As presented in my post from last week, I do not believe the
progress of BIM and its tools and parametric modeling are not going to be the
issue in the building and construction industry. With time the software and hardware issues
will undoubtedly be resolved as well as upgraded and the systems will become
more compatible, as well as user friendly.
And, I do not doubt that drafting in BIM will become a specialty skill
as mentioned by G. Carpenter and required to a certain degree for those in the
industry as mentioned in J. Lancellotti’s post.
The issues that have and will most likely continue to slow down the
progress of BIM are the industry conventions that all groups within the
industry have built their practices around.
This was addressed by our speaker Eric Kuszewski during our week 3
class.

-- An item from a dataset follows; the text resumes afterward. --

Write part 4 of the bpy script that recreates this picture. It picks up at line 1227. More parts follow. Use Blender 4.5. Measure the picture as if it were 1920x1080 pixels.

He addressed the fact that many
of the building system drawings and efforts were being doubled as a result of
wanting to use BIM to show it one way and then the system engineer or someone else wanting to
see in another way, or the “old” way. He
also addressed that this not only affected the engineers and their products,
but those dealing with the contracts, deliverables, and metrics. The groups that work on the latter have built
what they do around the existing conventions.
As a result, I believe the BIM execution plan that Kuszewski
mentioned will be heavily involved in creating new BIM centered
conventions. I do not believe that in 5
years everything will have completely made the switch to being “BIM-centric,”
but the ability for all those involved to work together to shift from the
practice of making separate drawings for buildings to virtually
creating the building will be much improved as a result of one building era
ending as the beginning of another approaches.
These changes may indeed result in the predictions made by M. Tedesco
regarding the industry in ten and twenty years.